As things turned out, I didn’t have much planned for my last day. After much consideration last night, I decided not to go back to Gozo to visit the remaining sites there that were on the “things I want to see in Malta” list I’d compiled before I left the States. (For those who haven’t been paying attention, these are the salt pans, Ggantija Temples and Calypso’s cave.) Trying to squeeze these in would have required too much planning and certainly meant getting up early and rushing about to get a bus to Cirkewwa (whence the ferry to Gozo) especially since the bus schedules change on the weekends when buses run less frequently.
Even if I’d been able to work that out, I had to hope the ferry’s arrival in Mgarr somehow coordinated with the bus schedule on Gozo to get me to those sites in enough time to see them and then reverse the process. It required a level of coordination and happenstance that was simply too much to contemplate.
Instead, I simply went for a bit of a walk in the morning strolling around at an easy pace before the day grew too hot and too busy. After a bit, I aimed for the YMCA internet café hoping I’d be able to check-in online for my flights tomorrow. But it was closed so I contented myself with walking about a bit more letting Malta imprint itself on me. Eventually, I went back to Albert’s for a bite of lunch – a nice tuna baguette. Since his café wasn’t busy and I was in no rush, we had a good long chat about the confluence of religion and politics and the influence of the former on the latter. Although we talked a bit about the States in this regard, our focus was mainly on Malta. It was a fun conversation and I’ll just say that Albert has very strong opinions.
When Sally
dropped in to settle the bill from Thursday night, I decided to try Albert’s internet connection. He has two workstations on the lower level that you reach by descending a very steep set of stairs. I paid my couple of euros and discovered that Albert has “Maltese” internet in his café. By this I mean something it has less than full functionality. I was able to select my seat but, despite Albert’s best efforts to help, not able to print my boarding passes. Sally was still sitting having a soft drink when I finished so I joined her and we chatted a bit about nothing in particular before she set off to people watch in St. George’s Square and I went to do the same in the Upper Barrakka Gardens. I had planned an early dinner followed by an early bedtime because I needed to be up and about by 05:30 on Sunday to check out with Patrick and have him drive me to the airport for my very early morning flight. By the way, you can see a few miscellaneous pictures here and here.
Before I finish, I want to make a note of some of my observations about the Maltese approach to energy conservation.
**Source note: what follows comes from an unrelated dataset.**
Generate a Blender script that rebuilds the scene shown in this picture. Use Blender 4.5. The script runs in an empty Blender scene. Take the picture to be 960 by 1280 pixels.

I have seen some compact fluorescent bulbs but they are not as ubiquitous as they were in South Africa or Zambia. On the other hand, there is surprisingly little air conditioning for a place that can get as hot as Malta and with the peak heat typically occurring in August that lack seems a tad daunting. There are fans everywhere, though. On the other end of the temperature spectrum, as I learned from Diane last night,
individual rooms have space heaters rather than having central heating for the entire home or even relatively small flat such as mine. This makes sense as the climate rarely demands heating. (This is true of the older buildings in Valletta I don’t know about the new construction in Sliema and elsewhere.) All the electric outlets I saw have switches that shut the power to the outlet when it’s not in use. The same is true for large items that can be used on demand such as the water heater, so vampire power use appears to be quite minimal.
Finally, on to the trip home. It seems to me that 21st century travel rarely happens without complications – even minor ones. In this instance, the complications begin when the flight from Malta to London leaves almost 40 minutes late and predictably parks at Terminal 5 at Heathrow while my connecting flight is at Terminal 1. As a result, I have to catch a bus between terminals, pass through security, stop to get my boarding pass because the flight to Washington is on United and the flight to Heathrow was on Air Malta (United doesn’t fly in to or out of Valletta). Then, dragging my one and only bag, I have to haul my butt to a gate that will undoubtedly be (and was) almost as far from the ticket counter as it could be all the while thinking that since the first flight was late I had only an hour to get all of that done.
           So, what happens? When I arrive at the gate huffing and puffing, I discover that the flight to Dulles will be delayed by at least an hour thus turning the stress and rushing about of the last forty-five minutes into a useless expenditure of my energy. I went to a kiosk to see if I could grab a bite to eat but I had no British pounds and the premium the vendor wanted to accept euros was far more than I was willing to tack on to the already inflated airport price.
           Once we got under way, the flight back to the states was calm and uneventful. The aircraft, a Boeing 777, is the most comfortable plane I’ve ever flown. The seats are about 2 inches wider than the seats on the 747 I flew to Europe and I can’t even guess how much more leg room it has and when someone short like me notices leg room, you can be certain there’s plenty. We touched down at Dulles about 40 minutes late but I was able to breeze through immigration and customs and come home to a cat who seemed truly happy to see me.